Un transfert de fonds iraniens gelés en Corée du Sud, d’un montant de six milliards de dollars, avait par ailleurs été annoncé à Doha, le Qatar ayant été l’un des médiateurs de l’accord, et confirmé par l’Iran.

Ce transfert d’argent faisait partie de l’accord, tout comme la libération lundi de cinq prisonniers iraniens par les États-Unis, qui ont prévenu qu’ils ne donnaient pas de « chèque en blanc » à l’ennemi iranien avec lequel les relations diplomatiques sont rompues depuis 1980.

Parmi les cinq Américains d’origine iranienne libérés figure l’homme d’affaires Siamak Namazi, arrêté en 2015 et condamné à dix ans de prison en 2016 pour espionnage, Morad Tahbaz, qui possède également la nationalité britannique, et Emad Sharqi, un investisseur qui s’était vu infliger une peine de dix ans d’emprisonnement pour espionnage.  

Les deux autres n’ont pas souhaité être identifiés.

Relatif apaisement

Aux yeux d’experts, cet accord témoignerait d’un relatif apaisement entre l’Iran et les États-Unis, même s’il ne préjuge en rien d’un déblocage sur le dossier du nucléaire iranien.

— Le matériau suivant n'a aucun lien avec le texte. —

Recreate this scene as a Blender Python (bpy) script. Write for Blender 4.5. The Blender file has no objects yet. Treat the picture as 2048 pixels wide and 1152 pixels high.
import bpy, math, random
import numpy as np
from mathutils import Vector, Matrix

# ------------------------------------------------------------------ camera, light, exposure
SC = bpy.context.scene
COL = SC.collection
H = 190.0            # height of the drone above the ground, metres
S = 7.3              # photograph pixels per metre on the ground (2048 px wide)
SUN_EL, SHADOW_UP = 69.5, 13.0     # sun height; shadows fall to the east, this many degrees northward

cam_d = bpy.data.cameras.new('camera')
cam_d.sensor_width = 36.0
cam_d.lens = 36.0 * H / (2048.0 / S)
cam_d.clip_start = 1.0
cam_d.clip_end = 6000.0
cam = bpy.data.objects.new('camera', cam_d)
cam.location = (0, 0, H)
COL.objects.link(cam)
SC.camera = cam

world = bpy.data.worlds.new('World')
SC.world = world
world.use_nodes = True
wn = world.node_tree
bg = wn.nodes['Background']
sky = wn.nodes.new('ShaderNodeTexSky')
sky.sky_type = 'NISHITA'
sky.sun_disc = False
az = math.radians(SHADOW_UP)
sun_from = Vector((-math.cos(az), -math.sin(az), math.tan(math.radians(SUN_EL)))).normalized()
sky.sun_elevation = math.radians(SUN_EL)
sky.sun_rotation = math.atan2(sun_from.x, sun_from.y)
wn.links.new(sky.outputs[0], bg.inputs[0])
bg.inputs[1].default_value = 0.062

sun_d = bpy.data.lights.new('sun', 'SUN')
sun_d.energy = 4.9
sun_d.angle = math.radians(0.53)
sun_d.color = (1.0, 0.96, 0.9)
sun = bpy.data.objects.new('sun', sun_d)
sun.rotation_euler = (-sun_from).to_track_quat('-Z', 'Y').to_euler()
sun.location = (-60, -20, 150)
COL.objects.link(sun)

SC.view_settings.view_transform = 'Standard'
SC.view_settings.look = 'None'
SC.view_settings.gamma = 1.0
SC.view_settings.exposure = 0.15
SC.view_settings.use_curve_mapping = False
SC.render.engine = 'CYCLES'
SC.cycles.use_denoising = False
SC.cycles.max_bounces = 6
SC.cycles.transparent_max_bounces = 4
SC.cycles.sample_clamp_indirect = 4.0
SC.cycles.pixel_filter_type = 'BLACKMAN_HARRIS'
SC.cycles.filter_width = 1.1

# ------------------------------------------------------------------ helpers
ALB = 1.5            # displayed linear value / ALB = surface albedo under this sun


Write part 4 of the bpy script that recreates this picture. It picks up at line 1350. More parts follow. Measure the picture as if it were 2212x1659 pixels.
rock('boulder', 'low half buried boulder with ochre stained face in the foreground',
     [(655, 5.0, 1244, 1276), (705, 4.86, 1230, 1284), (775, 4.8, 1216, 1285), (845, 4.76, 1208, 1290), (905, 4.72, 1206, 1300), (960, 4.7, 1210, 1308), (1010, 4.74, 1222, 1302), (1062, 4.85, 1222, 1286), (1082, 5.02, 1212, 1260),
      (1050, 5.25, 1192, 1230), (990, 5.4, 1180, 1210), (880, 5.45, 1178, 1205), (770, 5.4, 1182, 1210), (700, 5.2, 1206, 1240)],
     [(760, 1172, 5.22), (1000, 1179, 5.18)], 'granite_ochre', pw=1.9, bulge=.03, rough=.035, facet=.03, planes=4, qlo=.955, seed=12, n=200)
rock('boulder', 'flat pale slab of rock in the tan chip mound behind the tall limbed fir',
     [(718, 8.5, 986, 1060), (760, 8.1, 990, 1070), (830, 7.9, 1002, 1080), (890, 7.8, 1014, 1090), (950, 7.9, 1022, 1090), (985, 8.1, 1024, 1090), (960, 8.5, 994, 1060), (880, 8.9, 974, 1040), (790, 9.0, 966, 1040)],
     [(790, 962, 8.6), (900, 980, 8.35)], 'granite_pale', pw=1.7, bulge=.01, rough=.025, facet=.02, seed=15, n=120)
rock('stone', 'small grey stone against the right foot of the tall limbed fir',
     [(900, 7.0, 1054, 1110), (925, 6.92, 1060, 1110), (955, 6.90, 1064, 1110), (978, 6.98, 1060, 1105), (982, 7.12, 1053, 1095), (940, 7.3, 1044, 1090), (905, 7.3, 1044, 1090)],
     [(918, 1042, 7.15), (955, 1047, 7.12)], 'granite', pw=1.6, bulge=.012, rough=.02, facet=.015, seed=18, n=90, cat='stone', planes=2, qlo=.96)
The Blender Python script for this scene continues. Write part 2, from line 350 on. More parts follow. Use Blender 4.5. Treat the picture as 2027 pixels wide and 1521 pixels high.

Washington reste « inébranlable dans son engagement à ce que l’Iran ne se dote jamais de l’arme nucléaire », a rappelé mardi Joe Biden devant l’Assemblée générale de l’ONU.  

Son homologue iranien Ebrahim Raïssi a répondu mardi soir, également aux Nations unies, que les États-Unis devraient « mettre un terme » à leur régime de sanctions contre Téhéran, renforcé après l’échec de l’accord international de 2015 sur le programme nucléaire civil de la République islamique.

Cet accord a volé en éclats en 2018 avec le retrait unilatéral par le président américain d’alors, Donald Trump.

Depuis, les « sanctions n’ont pas produit les résultats voulus », a affirmé M. Raïssi dans un discours virulent contre l’Occident.

La France, qui soutient le principe d’un accord sur le nucléaire iranien et considère que quatre de ses ressortissants sont actuellement détenus arbitrairement en Iran, a néanmoins mis en garde contre le risque de lier les deux dossiers.  

« Nous devons faire attention et distinguer cette question de celle du nucléaire », a souligné la ministre des Affaires étrangères Catherine Colonna, présente à New York.   

« Nous ne sommes pas naïfs », a renchéri Charles Michel, président du Conseil européen. « Nous observons la brutale répression » en Iran et « l’usage d’otages par les autorités pour faire pression sur les gouvernements ».  

« Il y aura des progrès faits vers davantage de stabilité et de sécurité, mais nous ne sous-estimons pas le niveau des tensions et des difficultés », a-t-il averti.

D’ailleurs, après une rencontre à New York entre le chef de la diplomatie européenne Josep Borrell et son homologue iranien Amir-Abdollahian, l’UE a indiqué dans un communiqué avoir « fermement condamné les détentions arbitraires par l’Iran de nombreux citoyens européens, y compris à la double nationalité » et réclamé leur « libération ».

M. Borrell a aussi dénoncé la « situation très inquiétante des droits humains » en Iran qu’il a sommé de « cesser sa coopération militaire avec la Russie » et de contribuer à « trouver une solution diplomatique à la question du nucléaire ».